There are murderers, there are terrorists, and then there is Mohammed Deif, the terrorist mastermind who has stood atop Israel’s most wanted list since emerging as leader of Hamas’s notorious Izzedine al-Qassam Brigades in the late 1980s.
In the intervening 30 or so years, no enemy of Israel has murdered and maimed more Jews nor caused the Jewish state more pain and heartache than Deif. Israel’s public acknowledgment that Deif was in fact the target of an IDF attack late Tuesday against a building in Gaza’s Shiekh Radwan district thought to include a Deif safehouse may well have marked a turning point in Hamas’s 42-day war against Israel.
Even though Deif’s fate remains uncertain, word that the secretive figure’s inner security cordon had been so brazenly cracked by Israeli intelligence plunged a reeling Hamas high command into an explosion of public murders against its own “brothers.”
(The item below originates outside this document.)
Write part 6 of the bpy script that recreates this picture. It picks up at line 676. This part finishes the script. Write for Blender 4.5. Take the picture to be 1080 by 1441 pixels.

“Collaborationist” executions – the most recent of which was the Friday afternoon massacre of seven alleged “informants” rounded up outside a Gaza City mosque, lined up against a nearby wall and shot by masked Hamas gunmen – brings to at least 18 the number of so-called “Zionist collaborators” shot to death by Hamas since Israel’s Tuesday air strikes.
In addition to targeting Deif, subsequent air strikes succeeded in eliminating three other top Hamas terrorist commanders, marking what many military analysts are calling the greatest and most important strategic successes Israel has enjoyed so far during this war and the most grievous losses suffered by Hamas in decades.
Eyewitnesses to Friday’s mass public execution claimed that just before spraying them with a hail of bullets, masked Hamas gunmen cried out, “This is the final moment of Zionist enemy collaborators.”
These seven killings come in addition to eleven similar Hamas executions previously reported not by Israeli news sources but rather by Hamas itself via its al-Majd website.
In his many years at the helm of the terror group, Deif transformed Hamas’s military wing, the so-called Qassam Brigades, into a feared fighting force that demonstrated it could perpetrate terror attacks into and against Israeli civilian and military targets by land, sea, and air.
Deif, whose real name is Muhammed al-Masri, was the target of numerous unsuccessful Israeli attempts against him. Both Israeli intelligence and military sources credited Deif as being the author and implementor of Hamas’s current terror strategy that combines indiscriminate mortar and rocket fire at Israeli civilians with the development of an extensive tunnel network designed to enable well trained Hamas operatives to infiltrate into Israel to perpetrate terror attacks inside Israel and to kidnap Israeli soldiers and civilians.
It was (and may still be) his very ability to survive so many Israeli attempts on his life that did so much to enhance his stature inside the terror group and among supporters of Hamas inside Palestinian society. So cognizant was he of the price Israel put on his head he refused to use any form of electronic or trackable device, insisting upon communicating with field commanders and other subordinates only via trusted couriers.
There has been no official word from either Israel or Hamas as to whether Deif was killed, injured, or left unharmed by Israel’s otherwise successful strikes against Hamas terror masterminds in Gaza. There have been no reported sightings of the slippery Deif since he released a two-minute audio recording that was broadcast on Hamas TV early in August. He used that broadcast to claim that Hamas was winning its war against Israel.
Deif emerged as a leader of Hamas shortly after it was founded in the late in the 1980s. He quickly “distinguished” himself by orchestrating a series of heinous and deadly bus bombings inside Israel to “protest” the Oslo Accords between Israel and the rival Palestinian Authority in the early and mid 1990s. He was lionized in Palestinian society for those attacks that murdered several hundred Israeli civilians and wounded more than a thousand more.
Deif was thought to have assumed control of Hamas’s so called “military wing” after Israel succeeded in killing his equally brutal predecessor, Saleh Shehadeh, in 2002.